Outcry grows over CBC’s branded content that mimics news
2020.11.25 | CWA Canada Local 30213 - Canadian Media Guild
CBC/Radio-Canada is facing a rising tide of opposition to its new branded-content initiative that its main union describes as “paid advertisements masquerading as real news.”
CWA Canada’s largest Local, the Canadian Media Guild (CMG), has added its voice of protest to that of hundreds of former and current employees it represents at CBC, as well as Friends of Canadian Broadcasting.
Friends has been circulating a petition against the advertising service, CBC Tamdem, in advance of a Nov. 25-26 meeting of the corporation’s board of directors. It calls on them to put an end to the “extremely insidious” branded content that “casts suspicion over the trust-worthiness of everything else the CBC produces. It’s up to you to stand up for your audience and for all Canadians, to ensure we have access to news and information we can trust.”
In a letter to Heritage Minister Steven Guilbeault, the CMG said the public broadcaster is creating and selling corporate-sponsored podcasts and news-like programming or articles — which could appear in English or French on most of its platforms, as well as TV and CBC News Network — “that look and sound remarkably like the journalism our members deliver to Canadians every day under the CBC brand.”
“At a time when it’s critical for the public to rely on trusted news sources, sponsored content blurs the lines between real, independent journalism and ‘fake news’.”
The CMG told the minister that, if the corporation “insists on maintaining such a controversial commercial service, it rightly belongs on an independent ‘platform’ that does not carry the CBC logo, and that will not interfere with or mimic the work of CBC/Radio-Canada journalists.”
Shortly after the CBC announced in a September news release the launch of Tandem, which would “leverage the credibility of our network,” a group of more than 400 current and former news staff went public with their concerns.
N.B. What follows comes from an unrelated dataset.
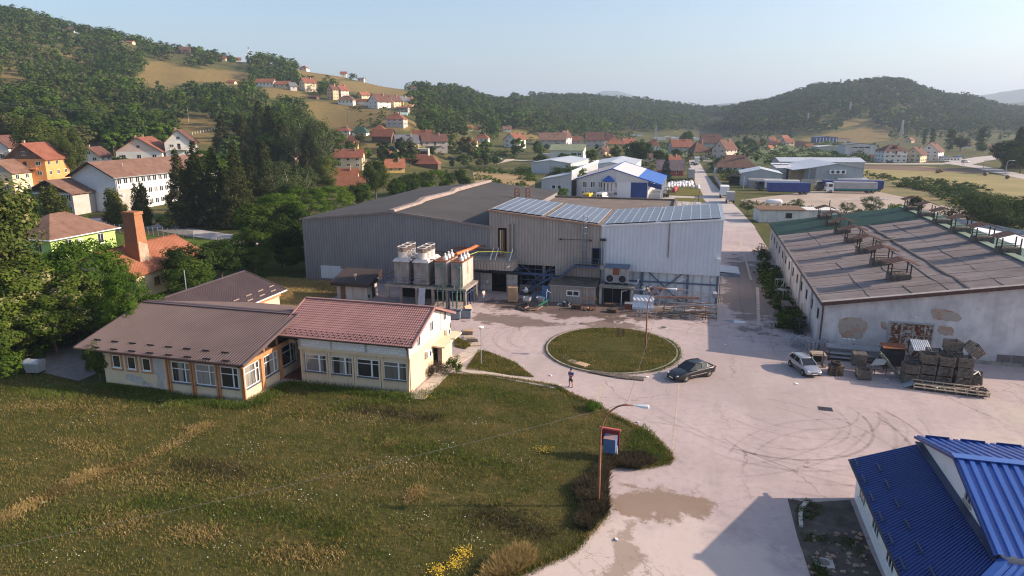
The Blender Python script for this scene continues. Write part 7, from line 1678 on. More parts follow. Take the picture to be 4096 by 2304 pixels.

High-profile former staff, including Adrienne Clarkson, Gillian Findlay, Linden MacIntyre and Peter Mansbridge, are among those who have complained to CBC management and the board of directors and sought internal “town halls” to allow employees to air their concerns.
MacIntyre, the former host of The Fifth Estate, told The Globe and Mail in an interview that standard advertising on CBC was accepted by the public long ago. But branded content, he said, is tantamount to “deception. Why do special corporate interests, institutional interests need to disguise content as something that is objective and something that is disinterested from their mercenary point of view? Why do they have to do that, other than to create an impression that is untrue, which is that they don’t have a particular stake in how people respond to this?”
Another group, comprising more than 70 former employees, has sent a letter to the Canadian Radio-television and Telecommunications Commission (CRTC), asking it to investigate Tandem, according to a report by The Canadian Press.
“The CBC made no mention of branded content in its fall 2019 licence renewal application to the CRTC. There is no reference in the CRTC’s public information about the CBC, nor is there any disclosure in the CBC’s annual reports,” said the group’s statement.